Sir: I am disappointed to learn that I shall not be allowed to watch An Officer and a Spy, directed by Roman Polanski (Arts, 11 January), because of his unpunished criminal activity. Perhaps the censors may pay me a visit to confiscate my Bible: large sections were written by Moses, David and the apostle Paul, who were all guilty of murder but never formally punished.
Christina Morris
Shrewsbury, Shropshire

Loo keeper

Sir: Cosmo Landesman should regard his toilet duties at the Crisis at Christmas centre (‘Personal Crisis’, 18 January) as far from insignificant. In Tudor times, being ‘Groom of the stool’ to Henry VIII was a high-status job given to the most trusted courtier.
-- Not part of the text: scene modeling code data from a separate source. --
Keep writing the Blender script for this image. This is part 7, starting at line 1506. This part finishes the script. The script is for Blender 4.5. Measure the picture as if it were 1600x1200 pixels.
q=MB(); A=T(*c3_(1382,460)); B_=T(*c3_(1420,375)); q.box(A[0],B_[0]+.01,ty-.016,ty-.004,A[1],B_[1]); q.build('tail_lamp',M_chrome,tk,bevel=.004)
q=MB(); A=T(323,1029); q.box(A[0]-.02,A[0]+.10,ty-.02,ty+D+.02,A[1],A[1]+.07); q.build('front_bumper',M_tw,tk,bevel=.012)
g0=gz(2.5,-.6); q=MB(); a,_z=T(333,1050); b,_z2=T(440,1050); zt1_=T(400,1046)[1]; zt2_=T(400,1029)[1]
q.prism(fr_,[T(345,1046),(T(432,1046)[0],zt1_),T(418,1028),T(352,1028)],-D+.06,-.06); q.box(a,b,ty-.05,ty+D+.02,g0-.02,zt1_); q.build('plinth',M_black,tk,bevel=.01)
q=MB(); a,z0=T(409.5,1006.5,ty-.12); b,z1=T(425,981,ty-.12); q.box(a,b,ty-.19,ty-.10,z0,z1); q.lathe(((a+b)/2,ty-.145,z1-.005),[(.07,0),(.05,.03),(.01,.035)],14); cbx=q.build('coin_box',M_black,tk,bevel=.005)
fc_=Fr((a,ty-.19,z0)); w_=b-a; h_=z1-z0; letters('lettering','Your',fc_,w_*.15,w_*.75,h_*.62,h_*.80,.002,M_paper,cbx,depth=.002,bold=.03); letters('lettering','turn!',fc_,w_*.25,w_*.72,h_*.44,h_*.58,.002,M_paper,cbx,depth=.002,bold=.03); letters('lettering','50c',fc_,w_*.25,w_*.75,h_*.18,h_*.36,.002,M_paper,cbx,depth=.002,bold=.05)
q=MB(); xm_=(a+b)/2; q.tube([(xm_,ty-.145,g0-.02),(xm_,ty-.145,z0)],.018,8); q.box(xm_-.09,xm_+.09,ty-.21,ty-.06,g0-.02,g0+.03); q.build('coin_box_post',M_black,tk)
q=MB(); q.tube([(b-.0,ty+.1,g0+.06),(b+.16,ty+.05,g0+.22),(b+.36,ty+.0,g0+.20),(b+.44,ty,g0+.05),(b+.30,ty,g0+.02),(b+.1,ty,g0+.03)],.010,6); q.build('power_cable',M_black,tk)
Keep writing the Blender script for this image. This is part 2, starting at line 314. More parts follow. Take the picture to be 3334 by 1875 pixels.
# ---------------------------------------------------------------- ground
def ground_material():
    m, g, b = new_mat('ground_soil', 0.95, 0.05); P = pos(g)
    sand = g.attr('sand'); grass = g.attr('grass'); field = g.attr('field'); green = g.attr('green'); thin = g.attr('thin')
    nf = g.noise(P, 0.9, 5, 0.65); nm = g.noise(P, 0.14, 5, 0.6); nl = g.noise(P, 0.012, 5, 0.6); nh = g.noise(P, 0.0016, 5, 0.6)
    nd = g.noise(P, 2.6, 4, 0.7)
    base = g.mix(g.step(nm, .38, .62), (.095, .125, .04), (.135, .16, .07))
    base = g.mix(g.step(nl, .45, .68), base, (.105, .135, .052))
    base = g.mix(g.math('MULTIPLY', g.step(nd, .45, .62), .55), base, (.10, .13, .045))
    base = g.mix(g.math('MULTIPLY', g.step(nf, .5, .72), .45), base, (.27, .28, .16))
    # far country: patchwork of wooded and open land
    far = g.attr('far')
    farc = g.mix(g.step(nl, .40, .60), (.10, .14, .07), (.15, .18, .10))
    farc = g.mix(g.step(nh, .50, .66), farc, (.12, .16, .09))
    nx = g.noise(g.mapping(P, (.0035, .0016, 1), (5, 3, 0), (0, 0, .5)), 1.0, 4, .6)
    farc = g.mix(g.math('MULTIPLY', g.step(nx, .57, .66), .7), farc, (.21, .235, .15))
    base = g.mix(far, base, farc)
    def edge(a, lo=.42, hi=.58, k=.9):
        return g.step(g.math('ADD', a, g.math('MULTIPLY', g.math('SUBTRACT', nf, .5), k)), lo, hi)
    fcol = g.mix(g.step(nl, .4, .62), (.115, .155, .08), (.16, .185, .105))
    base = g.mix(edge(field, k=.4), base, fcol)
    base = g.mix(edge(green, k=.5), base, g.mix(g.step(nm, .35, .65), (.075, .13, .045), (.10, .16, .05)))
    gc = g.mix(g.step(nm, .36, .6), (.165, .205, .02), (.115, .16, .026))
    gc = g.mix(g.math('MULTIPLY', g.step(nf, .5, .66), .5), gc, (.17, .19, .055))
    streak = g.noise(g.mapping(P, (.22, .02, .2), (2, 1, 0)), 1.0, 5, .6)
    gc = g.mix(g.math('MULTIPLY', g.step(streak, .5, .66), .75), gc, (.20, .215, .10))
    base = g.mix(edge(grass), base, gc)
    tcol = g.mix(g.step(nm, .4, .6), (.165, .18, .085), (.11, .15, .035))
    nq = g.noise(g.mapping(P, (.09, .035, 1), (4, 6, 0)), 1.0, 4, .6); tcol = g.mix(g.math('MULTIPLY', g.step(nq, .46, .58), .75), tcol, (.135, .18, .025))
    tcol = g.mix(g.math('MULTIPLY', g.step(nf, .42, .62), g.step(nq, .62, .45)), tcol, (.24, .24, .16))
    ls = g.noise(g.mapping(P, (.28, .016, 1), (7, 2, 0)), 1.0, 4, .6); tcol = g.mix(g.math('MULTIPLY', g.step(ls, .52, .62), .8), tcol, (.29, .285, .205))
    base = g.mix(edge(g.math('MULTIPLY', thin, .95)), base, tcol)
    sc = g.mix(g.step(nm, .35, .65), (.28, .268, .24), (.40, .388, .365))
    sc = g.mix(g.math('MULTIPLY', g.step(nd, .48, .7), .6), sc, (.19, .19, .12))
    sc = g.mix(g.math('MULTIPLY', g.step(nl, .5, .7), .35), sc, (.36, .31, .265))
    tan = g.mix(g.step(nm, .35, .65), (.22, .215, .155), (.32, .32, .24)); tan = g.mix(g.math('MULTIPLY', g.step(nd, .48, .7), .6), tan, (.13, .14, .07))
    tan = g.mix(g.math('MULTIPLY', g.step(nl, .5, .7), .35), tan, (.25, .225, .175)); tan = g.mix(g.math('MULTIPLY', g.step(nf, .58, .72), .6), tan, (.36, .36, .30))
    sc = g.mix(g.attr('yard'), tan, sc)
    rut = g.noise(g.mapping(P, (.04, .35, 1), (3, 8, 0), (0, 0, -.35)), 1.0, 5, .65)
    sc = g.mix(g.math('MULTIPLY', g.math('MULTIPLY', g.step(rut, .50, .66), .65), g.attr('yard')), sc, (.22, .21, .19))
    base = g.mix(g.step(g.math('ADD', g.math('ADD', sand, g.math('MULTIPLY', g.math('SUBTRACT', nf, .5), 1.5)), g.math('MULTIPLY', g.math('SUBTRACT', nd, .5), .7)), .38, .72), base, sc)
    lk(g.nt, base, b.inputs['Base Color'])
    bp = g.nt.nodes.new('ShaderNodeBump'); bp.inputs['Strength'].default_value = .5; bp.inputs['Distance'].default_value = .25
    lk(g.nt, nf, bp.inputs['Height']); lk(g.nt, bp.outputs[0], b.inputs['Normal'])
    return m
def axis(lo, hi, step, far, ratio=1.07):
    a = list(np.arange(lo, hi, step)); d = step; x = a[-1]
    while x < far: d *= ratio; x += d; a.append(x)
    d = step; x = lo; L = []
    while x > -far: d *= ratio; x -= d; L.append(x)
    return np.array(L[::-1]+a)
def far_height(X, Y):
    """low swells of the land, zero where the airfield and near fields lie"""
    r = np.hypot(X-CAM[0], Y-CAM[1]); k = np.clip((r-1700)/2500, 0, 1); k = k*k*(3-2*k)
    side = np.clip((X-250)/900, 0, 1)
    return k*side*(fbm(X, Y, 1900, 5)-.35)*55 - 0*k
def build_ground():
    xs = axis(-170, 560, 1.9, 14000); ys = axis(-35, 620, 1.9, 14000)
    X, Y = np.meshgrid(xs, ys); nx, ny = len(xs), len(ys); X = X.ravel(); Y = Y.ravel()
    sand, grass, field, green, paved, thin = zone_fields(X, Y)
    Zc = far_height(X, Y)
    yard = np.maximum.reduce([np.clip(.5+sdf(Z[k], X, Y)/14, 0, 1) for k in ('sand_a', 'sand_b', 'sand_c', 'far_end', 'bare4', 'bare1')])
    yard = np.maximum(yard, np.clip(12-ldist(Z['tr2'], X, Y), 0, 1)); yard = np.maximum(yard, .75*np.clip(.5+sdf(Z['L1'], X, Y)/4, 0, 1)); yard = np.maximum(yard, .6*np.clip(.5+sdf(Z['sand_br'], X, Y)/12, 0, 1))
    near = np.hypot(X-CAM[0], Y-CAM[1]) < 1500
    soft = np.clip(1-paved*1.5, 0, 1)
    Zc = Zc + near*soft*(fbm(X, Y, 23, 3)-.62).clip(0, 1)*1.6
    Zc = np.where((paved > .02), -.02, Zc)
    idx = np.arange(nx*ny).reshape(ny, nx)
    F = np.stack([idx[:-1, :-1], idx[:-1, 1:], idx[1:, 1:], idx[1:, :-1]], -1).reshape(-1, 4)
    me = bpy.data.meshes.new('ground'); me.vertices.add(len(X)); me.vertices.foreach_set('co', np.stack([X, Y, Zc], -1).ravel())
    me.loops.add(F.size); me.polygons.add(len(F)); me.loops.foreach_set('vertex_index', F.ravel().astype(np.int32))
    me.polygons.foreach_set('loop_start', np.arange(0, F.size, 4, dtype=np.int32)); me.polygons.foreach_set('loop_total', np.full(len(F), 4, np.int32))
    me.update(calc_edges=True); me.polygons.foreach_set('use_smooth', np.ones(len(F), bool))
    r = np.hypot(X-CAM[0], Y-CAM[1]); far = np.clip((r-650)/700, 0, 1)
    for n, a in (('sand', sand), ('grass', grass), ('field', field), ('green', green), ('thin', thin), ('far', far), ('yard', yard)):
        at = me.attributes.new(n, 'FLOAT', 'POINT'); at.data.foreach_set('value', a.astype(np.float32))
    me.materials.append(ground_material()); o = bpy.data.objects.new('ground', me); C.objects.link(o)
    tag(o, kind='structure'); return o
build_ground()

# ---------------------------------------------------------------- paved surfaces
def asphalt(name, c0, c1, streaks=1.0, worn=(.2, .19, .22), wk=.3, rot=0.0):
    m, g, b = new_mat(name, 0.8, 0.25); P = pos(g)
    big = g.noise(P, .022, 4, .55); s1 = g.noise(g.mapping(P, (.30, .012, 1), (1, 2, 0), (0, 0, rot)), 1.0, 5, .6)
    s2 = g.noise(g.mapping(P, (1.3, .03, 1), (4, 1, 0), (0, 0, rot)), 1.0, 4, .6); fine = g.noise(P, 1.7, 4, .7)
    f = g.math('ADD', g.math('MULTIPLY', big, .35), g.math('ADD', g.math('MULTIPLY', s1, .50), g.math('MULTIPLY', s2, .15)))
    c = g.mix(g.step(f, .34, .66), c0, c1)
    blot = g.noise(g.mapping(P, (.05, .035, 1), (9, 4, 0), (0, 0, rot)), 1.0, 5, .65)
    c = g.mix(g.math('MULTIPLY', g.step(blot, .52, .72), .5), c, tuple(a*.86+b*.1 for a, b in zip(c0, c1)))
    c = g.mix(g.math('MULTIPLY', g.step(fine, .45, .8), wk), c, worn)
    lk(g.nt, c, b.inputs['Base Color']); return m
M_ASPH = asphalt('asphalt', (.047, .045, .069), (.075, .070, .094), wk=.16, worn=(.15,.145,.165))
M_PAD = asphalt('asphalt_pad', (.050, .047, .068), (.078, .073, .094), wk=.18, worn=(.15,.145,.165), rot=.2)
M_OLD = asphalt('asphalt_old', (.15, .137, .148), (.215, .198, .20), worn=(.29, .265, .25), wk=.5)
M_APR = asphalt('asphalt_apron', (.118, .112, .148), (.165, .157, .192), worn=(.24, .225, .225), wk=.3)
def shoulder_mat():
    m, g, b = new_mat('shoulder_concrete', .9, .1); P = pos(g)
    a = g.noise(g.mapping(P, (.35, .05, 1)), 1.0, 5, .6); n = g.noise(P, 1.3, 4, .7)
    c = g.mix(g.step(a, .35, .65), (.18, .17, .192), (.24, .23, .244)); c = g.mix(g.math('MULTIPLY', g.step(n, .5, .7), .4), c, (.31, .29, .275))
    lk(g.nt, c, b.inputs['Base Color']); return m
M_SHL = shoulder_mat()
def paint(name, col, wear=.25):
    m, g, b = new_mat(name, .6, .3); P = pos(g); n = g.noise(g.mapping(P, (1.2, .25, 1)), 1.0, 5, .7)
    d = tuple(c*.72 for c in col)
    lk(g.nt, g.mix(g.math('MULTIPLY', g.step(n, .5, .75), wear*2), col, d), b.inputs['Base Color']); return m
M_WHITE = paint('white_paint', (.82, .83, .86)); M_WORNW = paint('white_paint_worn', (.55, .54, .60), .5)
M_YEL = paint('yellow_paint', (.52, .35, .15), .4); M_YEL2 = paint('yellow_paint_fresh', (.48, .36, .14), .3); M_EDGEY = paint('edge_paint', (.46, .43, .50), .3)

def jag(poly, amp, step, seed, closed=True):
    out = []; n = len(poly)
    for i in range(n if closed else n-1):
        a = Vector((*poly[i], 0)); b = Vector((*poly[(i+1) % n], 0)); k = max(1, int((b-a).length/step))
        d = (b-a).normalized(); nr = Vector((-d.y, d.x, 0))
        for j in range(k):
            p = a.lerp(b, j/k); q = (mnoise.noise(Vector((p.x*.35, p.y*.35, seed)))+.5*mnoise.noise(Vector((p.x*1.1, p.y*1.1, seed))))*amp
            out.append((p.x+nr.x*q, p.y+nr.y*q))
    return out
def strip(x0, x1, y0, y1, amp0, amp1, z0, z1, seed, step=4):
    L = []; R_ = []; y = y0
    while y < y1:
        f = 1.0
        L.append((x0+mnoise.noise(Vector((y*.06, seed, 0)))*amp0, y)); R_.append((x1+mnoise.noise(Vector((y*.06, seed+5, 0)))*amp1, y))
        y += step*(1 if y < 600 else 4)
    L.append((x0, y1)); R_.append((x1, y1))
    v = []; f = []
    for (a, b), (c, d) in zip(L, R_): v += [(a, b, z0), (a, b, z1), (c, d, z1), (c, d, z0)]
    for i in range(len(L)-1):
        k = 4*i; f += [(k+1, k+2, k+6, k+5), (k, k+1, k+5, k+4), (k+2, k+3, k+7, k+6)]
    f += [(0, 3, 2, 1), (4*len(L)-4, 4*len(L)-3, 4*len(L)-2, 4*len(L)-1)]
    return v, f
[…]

For Gandhi, cleaning the latrines in the ashram was beneath no one and indeed considered an act of worship. I should also add that I take a dim view of anyone who fails to replenish the toilet rolls in my house.
Christine Crossley
Chipping Norton, Oxfordshire

Ministerial massacre?

Sir: James Forsyth’s assertion that next month’s cabinet reshuffle will be ‘more Midsomer Murders than Valentine’s Day Massacre’ (Politics, 18 January) will do little to calm frightened ministers. Since 1997 there have been 369 murders in the county of Midsomer, whereas only seven Chicagoans were gunned down in the Valentine’s Day Massacre.